Task goal
Only the lines from the start of the data through the one containing "tag(link('parquet_field', me, floor), kind='stuff')" belong in your answer; return them exactly.

Recorded data
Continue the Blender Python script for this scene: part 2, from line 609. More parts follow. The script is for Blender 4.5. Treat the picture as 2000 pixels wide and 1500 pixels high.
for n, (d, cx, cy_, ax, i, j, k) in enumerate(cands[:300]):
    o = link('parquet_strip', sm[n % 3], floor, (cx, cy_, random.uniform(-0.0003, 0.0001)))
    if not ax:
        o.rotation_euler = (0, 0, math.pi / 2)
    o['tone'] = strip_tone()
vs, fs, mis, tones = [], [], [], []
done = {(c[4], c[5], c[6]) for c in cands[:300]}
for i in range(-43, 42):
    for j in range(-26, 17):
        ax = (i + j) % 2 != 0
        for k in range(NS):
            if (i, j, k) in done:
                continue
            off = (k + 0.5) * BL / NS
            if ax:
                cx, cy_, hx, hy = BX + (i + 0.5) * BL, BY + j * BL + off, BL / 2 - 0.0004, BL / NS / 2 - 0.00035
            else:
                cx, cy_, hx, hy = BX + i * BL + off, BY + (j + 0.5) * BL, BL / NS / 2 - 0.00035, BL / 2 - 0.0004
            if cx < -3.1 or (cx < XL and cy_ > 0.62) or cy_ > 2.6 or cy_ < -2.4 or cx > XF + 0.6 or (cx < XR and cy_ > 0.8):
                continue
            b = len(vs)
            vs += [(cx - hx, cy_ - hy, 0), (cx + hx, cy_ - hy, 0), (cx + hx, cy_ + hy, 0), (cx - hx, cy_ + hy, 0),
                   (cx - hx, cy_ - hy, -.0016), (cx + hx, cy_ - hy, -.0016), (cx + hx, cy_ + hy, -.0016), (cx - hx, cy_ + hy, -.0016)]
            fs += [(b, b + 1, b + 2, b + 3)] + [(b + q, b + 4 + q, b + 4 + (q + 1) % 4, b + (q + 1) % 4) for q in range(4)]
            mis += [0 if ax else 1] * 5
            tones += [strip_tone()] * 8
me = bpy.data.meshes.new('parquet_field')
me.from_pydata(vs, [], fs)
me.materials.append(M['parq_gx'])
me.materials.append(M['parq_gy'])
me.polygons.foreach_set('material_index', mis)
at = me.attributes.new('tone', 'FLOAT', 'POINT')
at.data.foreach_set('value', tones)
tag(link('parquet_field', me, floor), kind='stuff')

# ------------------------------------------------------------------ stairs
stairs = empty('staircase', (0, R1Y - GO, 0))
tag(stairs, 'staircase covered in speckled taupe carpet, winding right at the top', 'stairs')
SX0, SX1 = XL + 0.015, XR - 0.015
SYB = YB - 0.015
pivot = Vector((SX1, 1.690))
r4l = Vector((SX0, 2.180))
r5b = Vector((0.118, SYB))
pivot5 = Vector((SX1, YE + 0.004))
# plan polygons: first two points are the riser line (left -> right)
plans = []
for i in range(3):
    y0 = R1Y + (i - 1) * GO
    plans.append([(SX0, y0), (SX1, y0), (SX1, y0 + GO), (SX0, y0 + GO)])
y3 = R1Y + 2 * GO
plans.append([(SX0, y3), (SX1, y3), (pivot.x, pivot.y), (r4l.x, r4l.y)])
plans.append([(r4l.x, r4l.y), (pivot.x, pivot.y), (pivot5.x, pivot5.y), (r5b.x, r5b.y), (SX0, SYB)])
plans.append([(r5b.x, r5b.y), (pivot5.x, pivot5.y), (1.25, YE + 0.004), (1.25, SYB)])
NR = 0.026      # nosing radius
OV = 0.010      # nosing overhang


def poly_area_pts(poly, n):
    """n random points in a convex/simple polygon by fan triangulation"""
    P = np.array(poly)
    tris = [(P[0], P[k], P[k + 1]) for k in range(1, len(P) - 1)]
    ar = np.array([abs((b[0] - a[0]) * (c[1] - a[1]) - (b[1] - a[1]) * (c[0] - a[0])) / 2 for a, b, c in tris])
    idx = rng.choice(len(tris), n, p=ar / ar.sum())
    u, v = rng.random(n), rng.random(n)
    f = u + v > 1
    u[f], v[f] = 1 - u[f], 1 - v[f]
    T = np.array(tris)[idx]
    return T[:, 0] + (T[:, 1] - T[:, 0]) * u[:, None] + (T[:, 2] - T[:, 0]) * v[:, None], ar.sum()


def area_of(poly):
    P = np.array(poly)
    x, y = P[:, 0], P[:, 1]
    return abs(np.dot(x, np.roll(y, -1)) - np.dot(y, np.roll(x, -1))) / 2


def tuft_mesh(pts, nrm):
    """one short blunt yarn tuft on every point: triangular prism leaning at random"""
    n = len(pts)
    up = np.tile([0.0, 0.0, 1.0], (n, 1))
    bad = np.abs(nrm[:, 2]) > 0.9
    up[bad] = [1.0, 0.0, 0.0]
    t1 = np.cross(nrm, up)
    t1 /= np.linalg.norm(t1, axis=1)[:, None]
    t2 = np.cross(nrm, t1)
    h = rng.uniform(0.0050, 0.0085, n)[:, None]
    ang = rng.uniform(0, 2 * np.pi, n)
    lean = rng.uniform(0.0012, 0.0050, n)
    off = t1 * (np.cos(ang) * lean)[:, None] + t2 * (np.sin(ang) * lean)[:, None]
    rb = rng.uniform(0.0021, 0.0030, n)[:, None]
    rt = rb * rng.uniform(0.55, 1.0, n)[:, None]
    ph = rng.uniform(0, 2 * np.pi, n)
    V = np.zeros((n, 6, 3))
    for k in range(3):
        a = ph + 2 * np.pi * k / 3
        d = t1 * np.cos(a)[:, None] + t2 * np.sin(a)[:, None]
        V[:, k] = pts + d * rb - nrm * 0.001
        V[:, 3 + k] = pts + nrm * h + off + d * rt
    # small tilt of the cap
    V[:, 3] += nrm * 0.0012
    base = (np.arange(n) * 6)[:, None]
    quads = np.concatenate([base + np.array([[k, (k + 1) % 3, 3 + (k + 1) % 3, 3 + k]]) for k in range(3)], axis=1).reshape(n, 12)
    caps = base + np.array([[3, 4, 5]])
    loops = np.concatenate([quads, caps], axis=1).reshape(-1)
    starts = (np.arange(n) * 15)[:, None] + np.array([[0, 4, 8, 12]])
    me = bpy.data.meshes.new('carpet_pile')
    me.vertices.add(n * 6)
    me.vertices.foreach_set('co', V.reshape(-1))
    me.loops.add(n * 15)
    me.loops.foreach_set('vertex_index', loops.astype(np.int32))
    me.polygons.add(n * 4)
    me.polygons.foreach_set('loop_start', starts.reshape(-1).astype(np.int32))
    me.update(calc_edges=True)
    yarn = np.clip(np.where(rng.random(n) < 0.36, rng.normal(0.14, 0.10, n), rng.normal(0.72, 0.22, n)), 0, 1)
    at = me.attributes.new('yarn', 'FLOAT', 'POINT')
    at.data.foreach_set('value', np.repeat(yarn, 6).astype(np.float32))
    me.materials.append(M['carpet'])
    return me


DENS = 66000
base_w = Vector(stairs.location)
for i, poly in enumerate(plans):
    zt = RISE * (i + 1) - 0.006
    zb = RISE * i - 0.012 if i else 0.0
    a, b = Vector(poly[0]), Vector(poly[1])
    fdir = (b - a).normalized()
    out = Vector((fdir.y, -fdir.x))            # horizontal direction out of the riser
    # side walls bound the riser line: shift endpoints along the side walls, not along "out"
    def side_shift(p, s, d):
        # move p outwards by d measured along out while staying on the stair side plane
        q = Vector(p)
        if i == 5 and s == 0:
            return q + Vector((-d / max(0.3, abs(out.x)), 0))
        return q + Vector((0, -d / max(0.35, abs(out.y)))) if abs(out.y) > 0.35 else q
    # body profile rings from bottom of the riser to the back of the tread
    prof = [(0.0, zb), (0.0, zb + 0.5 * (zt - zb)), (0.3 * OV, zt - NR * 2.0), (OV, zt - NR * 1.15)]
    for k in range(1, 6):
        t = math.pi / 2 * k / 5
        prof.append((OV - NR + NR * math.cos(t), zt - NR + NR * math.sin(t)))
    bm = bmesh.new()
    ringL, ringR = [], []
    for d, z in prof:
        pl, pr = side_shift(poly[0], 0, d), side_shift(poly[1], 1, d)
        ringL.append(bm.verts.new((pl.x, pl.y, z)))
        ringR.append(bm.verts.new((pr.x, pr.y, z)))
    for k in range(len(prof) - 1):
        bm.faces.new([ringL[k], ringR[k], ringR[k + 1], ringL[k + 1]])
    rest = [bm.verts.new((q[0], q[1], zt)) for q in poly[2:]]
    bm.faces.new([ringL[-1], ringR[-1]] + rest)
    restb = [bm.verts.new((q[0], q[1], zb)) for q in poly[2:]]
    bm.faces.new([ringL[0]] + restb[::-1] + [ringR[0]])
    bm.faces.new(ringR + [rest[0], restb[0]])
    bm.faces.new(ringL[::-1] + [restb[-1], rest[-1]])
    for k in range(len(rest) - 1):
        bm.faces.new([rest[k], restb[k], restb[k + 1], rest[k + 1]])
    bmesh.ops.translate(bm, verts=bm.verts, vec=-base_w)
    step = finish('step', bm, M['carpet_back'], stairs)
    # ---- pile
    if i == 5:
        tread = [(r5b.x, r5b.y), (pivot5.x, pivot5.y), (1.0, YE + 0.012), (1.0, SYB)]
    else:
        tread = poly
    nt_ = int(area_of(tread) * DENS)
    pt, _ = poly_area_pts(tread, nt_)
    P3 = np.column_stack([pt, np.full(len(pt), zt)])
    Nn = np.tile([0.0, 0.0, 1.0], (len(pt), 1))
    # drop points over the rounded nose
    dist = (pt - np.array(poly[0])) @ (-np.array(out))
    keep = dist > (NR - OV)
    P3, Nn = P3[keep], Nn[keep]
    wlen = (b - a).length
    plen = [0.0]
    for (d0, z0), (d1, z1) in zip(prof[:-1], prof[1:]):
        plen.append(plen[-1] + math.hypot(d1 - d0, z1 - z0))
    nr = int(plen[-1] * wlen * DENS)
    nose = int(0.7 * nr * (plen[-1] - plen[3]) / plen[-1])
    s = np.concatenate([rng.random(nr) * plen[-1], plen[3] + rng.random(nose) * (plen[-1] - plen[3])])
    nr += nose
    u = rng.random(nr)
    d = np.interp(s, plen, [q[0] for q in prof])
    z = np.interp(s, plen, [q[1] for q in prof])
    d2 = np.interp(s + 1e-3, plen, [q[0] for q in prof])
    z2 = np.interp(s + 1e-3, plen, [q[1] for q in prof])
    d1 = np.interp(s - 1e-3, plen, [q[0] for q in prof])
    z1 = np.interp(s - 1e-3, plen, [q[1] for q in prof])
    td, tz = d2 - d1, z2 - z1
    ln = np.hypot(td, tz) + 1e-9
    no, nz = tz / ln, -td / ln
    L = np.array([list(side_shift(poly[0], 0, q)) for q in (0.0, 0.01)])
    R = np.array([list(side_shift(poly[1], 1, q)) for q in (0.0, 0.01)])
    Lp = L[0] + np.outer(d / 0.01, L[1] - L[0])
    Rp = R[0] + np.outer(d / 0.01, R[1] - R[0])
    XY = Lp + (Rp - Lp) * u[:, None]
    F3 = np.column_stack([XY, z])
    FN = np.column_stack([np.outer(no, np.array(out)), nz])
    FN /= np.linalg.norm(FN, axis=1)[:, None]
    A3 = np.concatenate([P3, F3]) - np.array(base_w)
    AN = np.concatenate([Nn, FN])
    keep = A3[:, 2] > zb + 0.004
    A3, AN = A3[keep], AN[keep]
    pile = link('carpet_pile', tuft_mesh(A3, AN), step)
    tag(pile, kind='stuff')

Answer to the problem
Continue the Blender Python script for this scene: part 2, from line 609. More parts follow. The script is for Blender 4.5. Treat the picture as 2000 pixels wide and 1500 pixels high.
for n, (d, cx, cy_, ax, i, j, k) in enumerate(cands[:300]):
    o = link('parquet_strip', sm[n % 3], floor, (cx, cy_, random.uniform(-0.0003, 0.0001)))
    if not ax:
        o.rotation_euler = (0, 0, math.pi / 2)
    o['tone'] = strip_tone()
vs, fs, mis, tones = [], [], [], []
done = {(c[4], c[5], c[6]) for c in cands[:300]}
for i in range(-43, 42):
    for j in range(-26, 17):
        ax = (i + j) % 2 != 0
        for k in range(NS):
            if (i, j, k) in done:
                continue
            off = (k + 0.5) * BL / NS
            if ax:
                cx, cy_, hx, hy = BX + (i + 0.5) * BL, BY + j * BL + off, BL / 2 - 0.0004, BL / NS / 2 - 0.00035
            else:
                cx, cy_, hx, hy = BX + i * BL + off, BY + (j + 0.5) * BL, BL / NS / 2 - 0.00035, BL / 2 - 0.0004
            if cx < -3.1 or (cx < XL and cy_ > 0.62) or cy_ > 2.6 or cy_ < -2.4 or cx > XF + 0.6 or (cx < XR and cy_ > 0.8):
                continue
            b = len(vs)
            vs += [(cx - hx, cy_ - hy, 0), (cx + hx, cy_ - hy, 0), (cx + hx, cy_ + hy, 0), (cx - hx, cy_ + hy, 0),
                   (cx - hx, cy_ - hy, -.0016), (cx + hx, cy_ - hy, -.0016), (cx + hx, cy_ + hy, -.0016), (cx - hx, cy_ + hy, -.0016)]
            fs += [(b, b + 1, b + 2, b + 3)] + [(b + q, b + 4 + q, b + 4 + (q + 1) % 4, b + (q + 1) % 4) for q in range(4)]
            mis += [0 if ax else 1] * 5
            tones += [strip_tone()] * 8
me = bpy.data.meshes.new('parquet_field')
me.from_pydata(vs, [], fs)
me.materials.append(M['parq_gx'])
me.materials.append(M['parq_gy'])
me.polygons.foreach_set('material_index', mis)
at = me.attributes.new('tone', 'FLOAT', 'POINT')
at.data.foreach_set('value', tones)
tag(link('parquet_field', me, floor), kind='stuff')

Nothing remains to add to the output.